Photo Credit: USAID/Michael Gebremedhin

Example 1: Horticulture in Cambodia 

From experience we know that commercial and export-oriented horticultural producers are more likely to introduce efficient production technologies and improved environmental standards than smallholder farmers supplying domestic markets. They are also better informed about what the market wants.

Moreover, the high capital investment needs of large-scale horticulture and land access constraints favor the development of contract production systems in which larger commercial farms transfer knowledge and technologies to smaller farmers in exchange for timely delivery of quality products.

In Cambodia, in contrast to its neighbors, there is no large-scale export horticulture, despite favorable climate, water access, labor, and infrastructure. The government is ostensibly encouraging agribusiness investment. Yet Cambodia remains far behind its neighbors in horticultural productivity and the generation of foreign exchange through the export of horticultural commodities. Clearly something is missing from this picture. But what?

A member of the LEO value chain assessment team called several horticultural buyers for EU supermarkets. They were keenly aware of the potential benefits of producing vegetables for export from Cambodia. However, the perceived lack of transparency and cost of registering and securing land and water rights, as well as other start-up costs, are significantly higher than in neighboring countries, keeping commercial horticulture investors away from Cambodia. 

Example 2: Cereals production in Guinea

Guinea is in the process of a remarkable and commendable transformation from a closed economy, hostile to private investment, to a more open one. Almost 70% of farm households cultivate small plots by hand with no access to improved seed, fertilizer, or other inputs. With low yields and no access to improved technologies, most are unable to feed their families, let alone generate a marketable surplus. In this type of landscape, there is so much missing it can be difficult to find the root cause.

The LEO team had to ask themselves which missing piece is holding all the others back? A root cause analysis led the team to realize that the missing piece was a robust seed supply chain and the inputs needed to optimize improved seed yields. Without improved seed and appropriate inputs, there can be no surplus; without surplus, there is no demand for labor-saving technologies; with no labor-saving technologies, farm sizes will remain sub-subsistence in size. Without an increase in yields, Guinea will continue to import an increasing share of its growing domestic maize and rice demand, and it will be unable to respond to the growing demand for maize from its neighbors to the north.

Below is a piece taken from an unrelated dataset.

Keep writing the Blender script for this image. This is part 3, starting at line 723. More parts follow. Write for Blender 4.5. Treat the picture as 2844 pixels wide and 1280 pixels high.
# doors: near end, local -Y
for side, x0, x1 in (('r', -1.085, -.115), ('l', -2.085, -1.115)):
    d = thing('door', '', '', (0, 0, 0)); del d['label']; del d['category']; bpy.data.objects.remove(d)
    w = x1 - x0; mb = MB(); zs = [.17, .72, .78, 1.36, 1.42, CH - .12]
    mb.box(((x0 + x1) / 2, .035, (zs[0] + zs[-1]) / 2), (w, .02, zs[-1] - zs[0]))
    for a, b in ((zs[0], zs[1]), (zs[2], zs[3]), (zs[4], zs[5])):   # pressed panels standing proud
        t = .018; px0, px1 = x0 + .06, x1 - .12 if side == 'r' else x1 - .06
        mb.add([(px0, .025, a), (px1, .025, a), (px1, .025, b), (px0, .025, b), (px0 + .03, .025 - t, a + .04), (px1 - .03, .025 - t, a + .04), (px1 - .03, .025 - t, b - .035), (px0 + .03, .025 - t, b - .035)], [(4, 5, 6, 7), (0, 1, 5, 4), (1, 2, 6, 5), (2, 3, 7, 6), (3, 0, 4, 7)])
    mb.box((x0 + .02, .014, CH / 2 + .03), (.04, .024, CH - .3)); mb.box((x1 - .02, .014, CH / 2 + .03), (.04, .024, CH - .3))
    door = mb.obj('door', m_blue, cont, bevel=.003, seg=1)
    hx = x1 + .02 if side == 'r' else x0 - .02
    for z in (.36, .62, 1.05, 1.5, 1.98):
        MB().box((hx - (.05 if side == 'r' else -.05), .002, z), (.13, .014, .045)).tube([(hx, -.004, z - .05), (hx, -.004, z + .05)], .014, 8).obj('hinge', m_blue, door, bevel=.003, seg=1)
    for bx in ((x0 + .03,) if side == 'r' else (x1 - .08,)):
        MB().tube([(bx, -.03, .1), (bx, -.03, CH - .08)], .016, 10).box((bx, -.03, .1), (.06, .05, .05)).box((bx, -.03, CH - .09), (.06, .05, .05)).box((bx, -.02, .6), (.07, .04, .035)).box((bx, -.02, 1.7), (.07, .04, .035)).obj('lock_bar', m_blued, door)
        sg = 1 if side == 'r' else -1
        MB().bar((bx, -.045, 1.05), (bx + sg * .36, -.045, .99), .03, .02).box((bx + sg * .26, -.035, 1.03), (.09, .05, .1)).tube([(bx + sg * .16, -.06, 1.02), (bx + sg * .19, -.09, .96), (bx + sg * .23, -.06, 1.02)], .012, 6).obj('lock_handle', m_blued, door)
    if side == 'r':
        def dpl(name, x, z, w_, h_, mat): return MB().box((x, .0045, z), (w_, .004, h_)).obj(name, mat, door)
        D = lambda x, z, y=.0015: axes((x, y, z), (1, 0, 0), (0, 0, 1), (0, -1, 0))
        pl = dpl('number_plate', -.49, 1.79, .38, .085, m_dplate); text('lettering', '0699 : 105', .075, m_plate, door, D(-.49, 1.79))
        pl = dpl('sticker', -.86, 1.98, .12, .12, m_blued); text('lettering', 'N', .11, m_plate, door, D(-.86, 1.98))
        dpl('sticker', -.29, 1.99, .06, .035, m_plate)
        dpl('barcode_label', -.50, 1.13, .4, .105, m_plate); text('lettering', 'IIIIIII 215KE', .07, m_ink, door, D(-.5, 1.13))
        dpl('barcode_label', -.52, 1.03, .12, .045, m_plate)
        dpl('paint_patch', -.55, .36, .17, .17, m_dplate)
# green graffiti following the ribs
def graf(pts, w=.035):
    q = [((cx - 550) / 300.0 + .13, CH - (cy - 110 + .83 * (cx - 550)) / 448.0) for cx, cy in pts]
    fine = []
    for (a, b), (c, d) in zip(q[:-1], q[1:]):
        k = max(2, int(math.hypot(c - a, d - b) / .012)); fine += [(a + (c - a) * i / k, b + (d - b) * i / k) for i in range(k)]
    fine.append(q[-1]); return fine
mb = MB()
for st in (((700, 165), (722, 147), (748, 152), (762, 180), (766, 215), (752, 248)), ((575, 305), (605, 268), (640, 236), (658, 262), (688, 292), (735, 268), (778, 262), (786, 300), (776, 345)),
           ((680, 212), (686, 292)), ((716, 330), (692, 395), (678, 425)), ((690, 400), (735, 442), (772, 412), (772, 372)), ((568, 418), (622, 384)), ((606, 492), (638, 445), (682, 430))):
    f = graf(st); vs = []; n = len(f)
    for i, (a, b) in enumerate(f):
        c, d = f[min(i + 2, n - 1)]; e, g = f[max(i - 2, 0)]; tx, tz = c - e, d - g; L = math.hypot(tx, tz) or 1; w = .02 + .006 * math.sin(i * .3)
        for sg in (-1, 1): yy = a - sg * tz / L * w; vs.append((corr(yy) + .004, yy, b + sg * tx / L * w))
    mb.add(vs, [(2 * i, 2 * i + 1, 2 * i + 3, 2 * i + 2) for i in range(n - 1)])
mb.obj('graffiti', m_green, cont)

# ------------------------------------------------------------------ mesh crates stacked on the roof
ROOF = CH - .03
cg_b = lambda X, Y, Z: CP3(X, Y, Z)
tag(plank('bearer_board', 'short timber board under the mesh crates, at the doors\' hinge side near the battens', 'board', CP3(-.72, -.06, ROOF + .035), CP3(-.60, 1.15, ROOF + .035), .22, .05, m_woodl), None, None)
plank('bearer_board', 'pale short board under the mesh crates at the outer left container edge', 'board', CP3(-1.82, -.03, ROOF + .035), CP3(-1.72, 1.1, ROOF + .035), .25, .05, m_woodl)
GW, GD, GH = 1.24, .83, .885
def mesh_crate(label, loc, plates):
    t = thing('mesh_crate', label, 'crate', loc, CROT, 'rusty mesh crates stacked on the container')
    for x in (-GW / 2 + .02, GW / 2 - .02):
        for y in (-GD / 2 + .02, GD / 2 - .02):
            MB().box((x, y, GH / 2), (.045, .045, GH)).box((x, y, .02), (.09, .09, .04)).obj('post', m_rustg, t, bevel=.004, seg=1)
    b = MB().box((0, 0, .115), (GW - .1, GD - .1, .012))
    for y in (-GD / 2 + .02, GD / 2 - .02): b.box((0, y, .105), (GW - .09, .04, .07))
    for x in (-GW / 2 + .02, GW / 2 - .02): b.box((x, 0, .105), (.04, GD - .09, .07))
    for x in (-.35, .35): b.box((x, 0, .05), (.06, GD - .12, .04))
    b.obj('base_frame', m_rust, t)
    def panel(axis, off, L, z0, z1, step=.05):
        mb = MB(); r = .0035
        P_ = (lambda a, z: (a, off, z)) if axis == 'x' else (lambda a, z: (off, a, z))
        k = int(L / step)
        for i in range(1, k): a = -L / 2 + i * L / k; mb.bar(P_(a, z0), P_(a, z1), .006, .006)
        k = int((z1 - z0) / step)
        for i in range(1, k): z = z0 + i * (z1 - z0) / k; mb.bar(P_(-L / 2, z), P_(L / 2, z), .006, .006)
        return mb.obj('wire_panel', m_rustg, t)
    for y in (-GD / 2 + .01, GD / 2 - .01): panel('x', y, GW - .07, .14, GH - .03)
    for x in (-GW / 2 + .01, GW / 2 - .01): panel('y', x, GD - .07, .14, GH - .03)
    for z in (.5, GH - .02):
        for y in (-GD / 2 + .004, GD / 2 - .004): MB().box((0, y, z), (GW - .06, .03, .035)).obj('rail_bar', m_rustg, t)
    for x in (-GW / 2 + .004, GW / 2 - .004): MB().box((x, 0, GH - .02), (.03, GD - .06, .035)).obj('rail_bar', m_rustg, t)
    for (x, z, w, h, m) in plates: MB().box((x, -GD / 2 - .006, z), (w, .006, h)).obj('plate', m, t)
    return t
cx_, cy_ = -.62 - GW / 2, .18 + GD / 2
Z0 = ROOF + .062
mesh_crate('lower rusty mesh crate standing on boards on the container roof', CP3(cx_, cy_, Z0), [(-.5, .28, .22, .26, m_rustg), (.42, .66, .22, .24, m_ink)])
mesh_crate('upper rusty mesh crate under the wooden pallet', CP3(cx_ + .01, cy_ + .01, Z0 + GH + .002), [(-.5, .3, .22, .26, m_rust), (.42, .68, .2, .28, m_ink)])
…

While Guinea has a new Seed Law, this law must be operationalized in a way that encourages innovation so that small farms in Guinea can begin to triple and even quadruple their current yields.

Good analysis requires a comprehensive understanding of all the functions and actors operating in the system and the environment in which they exist. It must be quantitative to understand the magnitude of potential demand, which is the source of all opportunities.  It must also be qualitative, to understand the way in which multiple market actors interact with each other and with the environment in which they operate. But a solid understanding, both qualitative and quantitative, of all the parts of the system is insufficient. Analysis of what is missing from the system is also necessary.